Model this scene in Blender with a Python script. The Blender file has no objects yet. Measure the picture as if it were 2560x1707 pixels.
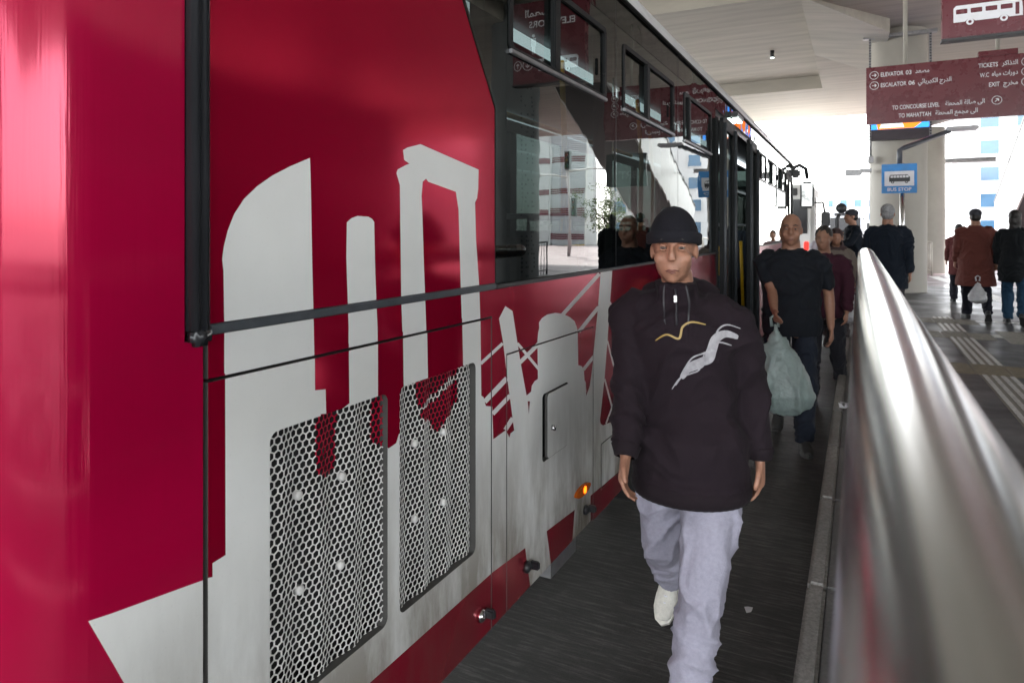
import bpy, bmesh, math, random
from mathutils import Vector, Matrix, noise
from mathutils.geometry import delaunay_2d_cdt
from mathutils.bvhtree import BVHTree
R = math.radians
random.seed(7)
SC = bpy.context.scene
COL = SC.collection

# ------------------------------------------------------------------ camera, sky, sun, exposure
cam_data = bpy.data.cameras.new('camera')
cam = bpy.data.objects.new('camera', cam_data); COL.objects.link(cam)
cam.location = (0, 0, 1.62)
cam.rotation_euler = (R(90), 0, math.atan(868/1707))
cam_data.sensor_width = 36; cam_data.sensor_fit = 'HORIZONTAL'; cam_data.lens = 24.0
cam_data.shift_y = -0.108
cam_data.clip_start = 0.02; cam_data.clip_end = 2000
cam_data.dof.use_dof = True; cam_data.dof.focus_distance = 2.4; cam_data.dof.aperture_fstop = 8.0
SC.camera = cam

SUN_EL, SUN_AZ = R(46), R(-35)       # azimuth measured from +Y towards -X
world = bpy.data.worlds.new('World'); SC.world = world; world.use_nodes = True
wn = world.node_tree
sky = wn.nodes.new('ShaderNodeTexSky'); sky.sky_type = 'NISHITA'; sky.sun_disc = False
sky.sun_elevation = SUN_EL; sky.sun_rotation = -SUN_AZ; sky.air_density = 1.0; sky.dust_density = 1.5; sky.ozone_density = 1.0
wn.nodes['Background'].inputs['Strength'].default_value = 0.15
hs = wn.nodes.new('ShaderNodeHueSaturation'); hs.inputs['Saturation'].default_value = .22     # thin even cloud
wn.links.new(sky.outputs[0], hs.inputs['Color']); wn.links.new(hs.outputs[0], wn.nodes['Background'].inputs['Color'])
sun_data = bpy.data.lights.new('sun', 'SUN'); sun_data.energy = 2.4; sun_data.angle = R(6); sun_data.color = (1, .96, .9)
sun = bpy.data.objects.new('sun', sun_data); COL.objects.link(sun)
sun.rotation_euler = (R(90)-SUN_EL, 0, SUN_AZ + R(180))
SC.view_settings.view_transform = 'Standard'; SC.view_settings.look = 'None'
SC.view_settings.exposure = 3.55; SC.view_settings.gamma = 1.0
SC.cycles.max_bounces = 10; SC.cycles.diffuse_bounces = 5; SC.cycles.glossy_bounces = 5; SC.cycles.transparent_max_bounces = 16
SC.cycles.use_denoising = True
SC.cycles.sample_clamp_indirect = 8.0

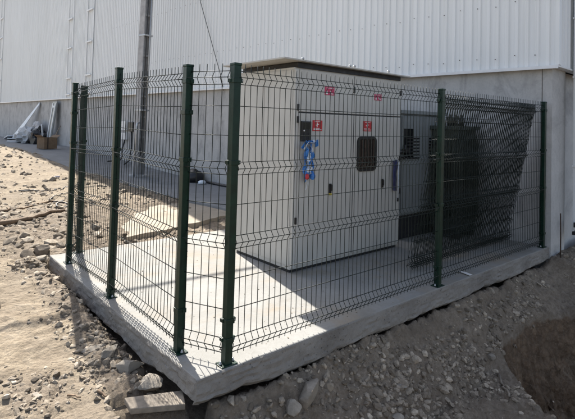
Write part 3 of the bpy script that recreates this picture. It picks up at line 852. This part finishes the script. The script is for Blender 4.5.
ground_line('wire_offcut', [(.95,7.35),(.80,7.75),(1.1,8.3),(1.6,8.6)], .012, M['pipe'], 'thin curling black wire in the dirt behind the branches', 'wire', .5, wig=.04, seed=6)
ground_line('wire_offcut', [(.5,9.2),(1.0,9.0),(1.7,9.5),(2.3,9.3)], .014, M['pipe'], 'black wire lying near the walkway edge left of the fence', 'wire', .5, wig=.05, seed=8)
ground_line('dry_branch', [(-.86,.62),(-.80,.50)], .007, M['twig'], 'short twig lying in the near sand right of the rubble heap', 'twig', .6, wig=.004, seed=9)
ground_line('dry_branch', [(-.70,.50),(-.66,.40)], .009, M['twig'], 'short dark twig in the sand left of the plank', 'twig', .6, wig=.004, seed=10)
ground_line('dry_branch', [(2.62,-.80),(2.80,-.62),(2.86,-.52)], .012, M['wood'], 'pale broken root sticking out at the rim of the pit', 'root', 1.0, wig=.012, seed=12)
q = MB(); q.tube([(.73+.10*math.cos(w), 6.71+.10*math.sin(w), .06+.035*math.sin(w)) for w in [i*.42 for i in range(15)]], .012, 7)
tag(q.build('wire_loop', M['pipe']), 'small ring of black wire lying in the dirt', 'wire')
q = MB(); q.bbox((-.07,-.05,-.01), (.07,.05,.03), .012); 
tag(q.build('plastic_scrap', M['navy'], None, (1.75, 11.0, .09)), 'small dark blue scrap on the sunlit dirt near the walkway', 'scrap')

# ------------------------------------------------------------------ utility pole
up = thing('utility_pole', 'weathered grey utility pole standing on the walkway before the hall', 'pole', (3.84, 10.55, .06))
b = MB()
for (x0, x1, y0, y1) in ((-.13,-.095,-.12,.12),(.095,.13,-.12,.12),(-.096,.096,-.012,.012)): b.bbox((x0,y0,0), (x1,y1,8.6), .006)
for k in range(14): b.bbox((-.094,-.085,.5+.6*k), (.094,-.072,.56+.6*k), .003)
b.build('shaft', M['polegrey'], up)
b = MB(); b.bbox((-.19,-.19,-.02), (.19,.19,.05), .01); b.build('base_plate', M['polegrey'], up)
b = MB(); b.tube([(.06,-.15,.05),(.06,-.15,7.8)], .026, 8); b.build('conduit', M['galv'], up)
b = MB(); b.tube([(-.20,-.10,.0),(-.20,-.10,1.45),(-.18,-.10,1.53),(-.11,-.10,1.56)], .030, 8); b.build('conduit', M['galv'], up)
b = MB(); b.tube([(-.05,-.15,.6),(-.05,-.15,7.0)], .014, 8); b.build('cable', M['pipe'], up)
for z in (1.9, 4.1, 6.2): b = MB(); b.bbox((-.14,-.18,z), (.14,.13,z+.05), .004); b.build('strap', M['galv'], up)
up.rotation_euler = (R(.6), R(.7), R(12))

# overhead service line (its shadow crosses the slab)
pts = []
for i in range(41):
    u = i/40; x = 5.2-34*u; pts.append((x, 7.15+.28*math.cos(0)*0 + .10*(5.2-x)*.03 - .075*(x-.9), 6.3-3.0*u*(1-u)*.35))
b = MB(); b.tube(pts, .028, 8); tag(b.build('overhead_cable', M['pipe']), 'thick overhead service cable running to the hall wall above the fence', 'cable')
# wire down the cladding
def onwall(y, z, o=.13): return MW @ Vector((-o, y, z))
b = MB(); b.tube([onwall(10.9,8.6), onwall(9.9,6.6,.16), onwall(9.22,5.23,.14), onwall(8.37,3.55,.14), onwall(8.1,3.0,.13), onwall(8.02,2.55,.06)], .009, 6)
tag(b.build('wall_cable', M['pipe']), 'thin dark cable slanting down across the ribbed cladding', 'cable')

# ------------------------------------------------------------------ clutter along the wall
# electrical boxes
t = thing('electrical_box', 'pair of small pale boxes with cables fixed on the plinth behind the fence', 'electrical box')
t.matrix_world = MW @ Matrix.Translation((-.002, 14.0, 0))
q = MB(); q.bbox((-.14,-.12,1.32), (0,.22,1.64), .012); q.build('upper_box', M['trim'], t)
q = MB(); q.bbox((-.14,-.12,.98), (0,.20,1.22), .012); q.build('lower_box', M['trim'], t)
q = MB(); q.bbox((-.10,-.62,1.28), (0,-.28,1.62), .012); q.build('meter', M['black'], t)
q = MB(); q.tube([(-.08,0,.98),(-.15,.05,.6),(-.25,-.2,.35),(-.5,-.6,.30),(-.9,-.5,.26)], .028, 7); q.tube([(-.05,-.45,1.28),(-.06,-.5,.7),(-.3,-.9,.3),(-.7,-1.4,.22)], .024, 7); q.build('cable', M['pipe'], t)
def blob(base, scale, seed, amp=.3, freq=1.6, flat=0):
    v = base.copy(); nz = fbm(v[:,0]+seed, v[:,1]+1.3*v[:,2], freq, 4, seed, .6); v = v*(1+amp*nz)[:,None]
    v = v*np.array(scale); v[:,2] = np.maximum(v[:,2], -scale[2]*.55); v[:,2] += scale[2]*.55; return v
q = MB(); q.add(blob(ICO3[0], (.27,.30,.24), 5, .35), ICO3[1], 0, True)
tag(q.build('plastic_bag', M['bagblack'], None, (wallx(8.9)-.30, 8.95, rise(8.9))), 'black plastic bag slumped at the wall foot between the corner posts', 'bag')
q = MB(); q.tube([(wallx(y)-.16+.03*math.sin(y*3), y, float(rise(y))+.035) for y in np.arange(6.6, 9.4, .2)], .035, 8)
tag(q.build('hose', M['pipe']), 'black hose lying along the wall foot behind the cabinet', 'hose')
q = MB(); q.add(blob(ICO2[0], (.12,.10,.07), 8, .4), ICO2[1], 0, True)
tag(q.build('paper_scrap', M['pale'], None, (wallx(8.5)-.38, 8.42, rise(8.5))), 'crumpled white scrap beside the black bag at the wall foot', 'scrap')
# cardboard box
bx = thing('cardboard_box', 'brown cardboard box with open flaps on the walkway by the wall', 'box', (3.33, 18.6, .42), .35)
w, d, h = .29, .24, .46; q = MB()
q.box((-w,-d,0),(w,-d+.012,h)); q.box((-w,d-.012,0),(w,d,h)); q.box((-w,-d+.012,0),(-w+.012,d-.012,h)); q.box((w-.012,-d+.012,0),(w,d-.012,h)); q.box((-w+.012,-d+.012,0),(w-.012,d-.012,.012))
q.build('body', M['card'], bx)
for sx in (-1, 1):
    q = MB(); q.add([(sx*w,-d,h),(sx*w,d,h),(sx*(w+.14),d,h+.10),(sx*(w+.14),-d,h+.10),(sx*w,-d,h+.008),(sx*w,d,h+.008),(sx*(w+.14),d,h+.108),(sx*(w+.14),-d,h+.108)],[(0,1,2,3),(7,6,5,4),(0,4,5,1),(1,5,6,2),(2,6,7,3),(3,7,4,0)]); q.build('flap', M['card'], bx)
q = MB(); q.box((-.16,-d-.003,.0),(-.10,-d-.001,h)); q.build('tape', M['rust'], bx)
for k, (a, c, lab) in enumerate([((-.18,0,.05),(-.24,.05,1.0),'pale stick poking straight up out of the cardboard box'),((.1,0,.05),(.72,.2,.95),'thin stick leaning right out of the cardboard box')]):
    q = MB(); q.tube([bx.matrix_basis @ Vector(a), bx.matrix_basis @ Vector(c)], .022, 6)
    tag(q.build('stick', M['wood'] if k else M['sheet']), lab, 'stick', 'sticks standing in the cardboard box')
# leaning boards
def lean(y, dy_top, wid, ztop, foot, th, mat, name, label, cat, taper=1.0):
    a = Vector((wallx(y)-foot, y, .42)); c = Vector((wallx(y+dy_top)-.06, y+dy_top, ztop)); t = (c-a).normalized()
    s = Vector((0,1,0)) - t*t.y; s.normalize(); nn = t.cross(s)
    vs = []
    for p, ww in ((a, wid), (c, wid*taper)):
        for u, v in ((-1,-1),(1,-1),(1,1),(-1,1)): vs.append(p+s*u*ww/2+nn*v*th/2)
    q = MB(); q.add(vs, [(3,2,1,0),(4,5,6,7)]+[(k,(k+1)%4,4+(k+1)%4,4+k) for k in range(4)]); return tag(q.build(name, mat), label, cat)
lean(26.0, -1.6, .95, 2.45, .9, .03, M['sheet'], 'metal_sheet', 'pale tapering sheet leaning against the plinth above the heap', 'sheet', .25)
pn = thing('door_panel', 'tall narrow pale panel leaning upright against the plinth', 'panel', (wallx(21.6)-.40, 21.6, .42))
q = MB(); A = Matrix.Rotation(R(7), 4, 'Y')
q.bbox((-.03,-.36,0), (.03,.36,2.08), .006, 0, A); q.build('board', M['tgrey'], pn)
q = MB(); 
q.bbox((-.05,-.28,.1), (-.032,-.14,2.0), .004, 0, A); q.bbox((-.05,.16,.1), (-.032,.30,2.0), .004, 0, A); q.bbox((-.05,-.13,1.78), (-.032,.15,1.88), .004, 0, A); q.build('trim', M['sheet'], pn)
# heap
q = MB(); q.add(blob(ICO3[0], (.42,.85,.46), 9, .75, 2.6), ICO3[1], 0, False)
tag(q.build('sack', M['sack'], None, (3.62, 23.6, .42)), 'pale grey crumpled sack in the middle of the heap by the wall', 'sack')
q = MB(); q.add(blob(ICO3[0], (.35,.60,.50), 12, .6, 2.3), ICO3[1], 0, False)
tag(q.build('rubbish_bag', M['bagblack'], None, (3.85, 22.5, .42)), 'black rubbish bag between the pale sack and the cardboard box', 'bag')
q = MB(); q.add(blob(ICO3[0], (.30,.95,.42), 15, .8, 2.6), ICO3[1], 0, False)
tag(q.build('cable_bundle', M['polegrey'], None, (4.02, 23.6, .8)), 'tangled grey bundle lying on top of the sack by the wall', 'bundle')
q = MB()
for k, (yy_, ang, zz) in enumerate([(25.4,.55,.45),(26.3,.50,.52),(27.4,.42,.58)]):
    A = Matrix.Translation((3.35+.12*k, yy_, zz)) @ Matrix.Rotation(1.9-ang, 4, 'Z') @ Matrix.Rotation(.05*k, 4, 'Y')
    s = MB(); s.bbox((-1.1,-.25,-.03), (1.1,.25,.03), .006, 0, A)
    tag(s.build('roof_sheet', M['sheet']), ['nearest pale flat sheet lying on the walkway before the sack','middle one of the three pale flat sheets lying on the walkway','farthest of the three pale flat sheets lying on the walkway'][k], 'sheet', 'flat sheets lying left of the sack')
q = MB(); q.tube([(wallx(25)-.55+.25*math.sin(i*.33), 24.6+.16*i, .50+.55*math.sin(i*.28)) for i in range(12)], .07, 8)
tag(q.build('hose', M['pipe']), 'thick black hose arched over the pale sheets by the wall', 'hose')

# ------------------------------------------------------------------ light, sky, camera
SUN_EL = R(48.5); sx, sy = .225, .974
az = math.atan2(sx, sy)
W = bpy.data.worlds.new('World'); S.world = W; W.use_nodes = True
nt = W.node_tree; bg = nt.nodes['Background']
sky = nt.nodes.new('ShaderNodeTexSky'); sky.sky_type = 'NISHITA'; sky.sun_disc = False
sky.sun_elevation = SUN_EL; sky.sun_rotation = az; sky.altitude = 200; sky.air_density = 1.0; sky.dust_density = 2.5; sky.ozone_density = 1.0
hs = nt.nodes.new('ShaderNodeHueSaturation'); hs.inputs['Saturation'].default_value = .72
nt.links.new(sky.outputs[0], hs.inputs['Color']); nt.links.new(hs.outputs[0], bg.inputs[0]); bg.inputs[1].default_value = .100
sd = bpy.data.lights.new('sun', 'SUN'); sd.energy = 4.8; sd.angle = R(.55); sd.color = (1, .955, .88)
so = bpy.data.objects.new('sun', sd); COL.objects.link(so)
dirn = Vector((sx*math.cos(SUN_EL), sy*math.cos(SUN_EL), math.sin(SUN_EL)))
so.rotation_euler = dirn.to_track_quat('Z', 'Y').to_euler(); so.location = dirn*30

f_, cy_, yaw, pit, rol = 470.635, 110.566, R(40.6176), R(1.6826), R(1.46535)
c, s_ = math.cos(yaw), math.sin(yaw)
fwd0 = Vector((s_, c, 0)); r0 = Vector((c, -s_, 0)); u0 = Vector((0,0,1))
fwd = math.cos(pit)*fwd0+math.sin(pit)*u0; u1 = math.cos(pit)*u0-math.sin(pit)*fwd0
rt = math.cos(rol)*r0+math.sin(rol)*u1; u2 = math.cos(rol)*u1-math.sin(rol)*r0
cd = bpy.data.cameras.new('camera'); cd.sensor_fit = 'HORIZONTAL'; cd.sensor_width = 36
cd.lens = f_/575*36; cd.shift_y = -(209.5-cy_)/575; cd.clip_start = .05; cd.clip_end = 600
cam = bpy.data.objects.new('camera', cd); COL.objects.link(cam)
cam.matrix_world = Matrix(((rt.x,u2.x,-fwd.x,-1.8800322),(rt.y,u2.y,-fwd.y,-2.77651088),(rt.z,u2.z,-fwd.z,1.67855757),(0,0,0,1)))
S.camera = cam
S.view_settings.view_transform = 'Standard'; S.view_settings.look = 'None'; S.view_settings.gamma = 1
S.view_settings.use_curve_mapping = False; S.view_settings.exposure = 1.38
S.render.engine = 'CYCLES'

--

▸ REQUIRED WORK: Copy only the part of the records that runs from the first line to the line with "SC.camera = cam", ends included, leaving pictures out.

▸ TASK RESPONSE:
Model this scene in Blender with a Python script. The Blender file has no objects yet. Measure the picture as if it were 2560x1707 pixels.
import bpy, bmesh, math, random
from mathutils import Vector, Matrix, noise
from mathutils.geometry import delaunay_2d_cdt
from mathutils.bvhtree import BVHTree
R = math.radians
random.seed(7)
SC = bpy.context.scene
COL = SC.collection

# ------------------------------------------------------------------ camera, sky, sun, exposure
cam_data = bpy.data.cameras.new('camera')
cam = bpy.data.objects.new('camera', cam_data); COL.objects.link(cam)
cam.location = (0, 0, 1.62)
cam.rotation_euler = (R(90), 0, math.atan(868/1707))
cam_data.sensor_width = 36; cam_data.sensor_fit = 'HORIZONTAL'; cam_data.lens = 24.0
cam_data.shift_y = -0.108
cam_data.clip_start = 0.02; cam_data.clip_end = 2000
cam_data.dof.use_dof = True; cam_data.dof.focus_distance = 2.4; cam_data.dof.aperture_fstop = 8.0
SC.camera = cam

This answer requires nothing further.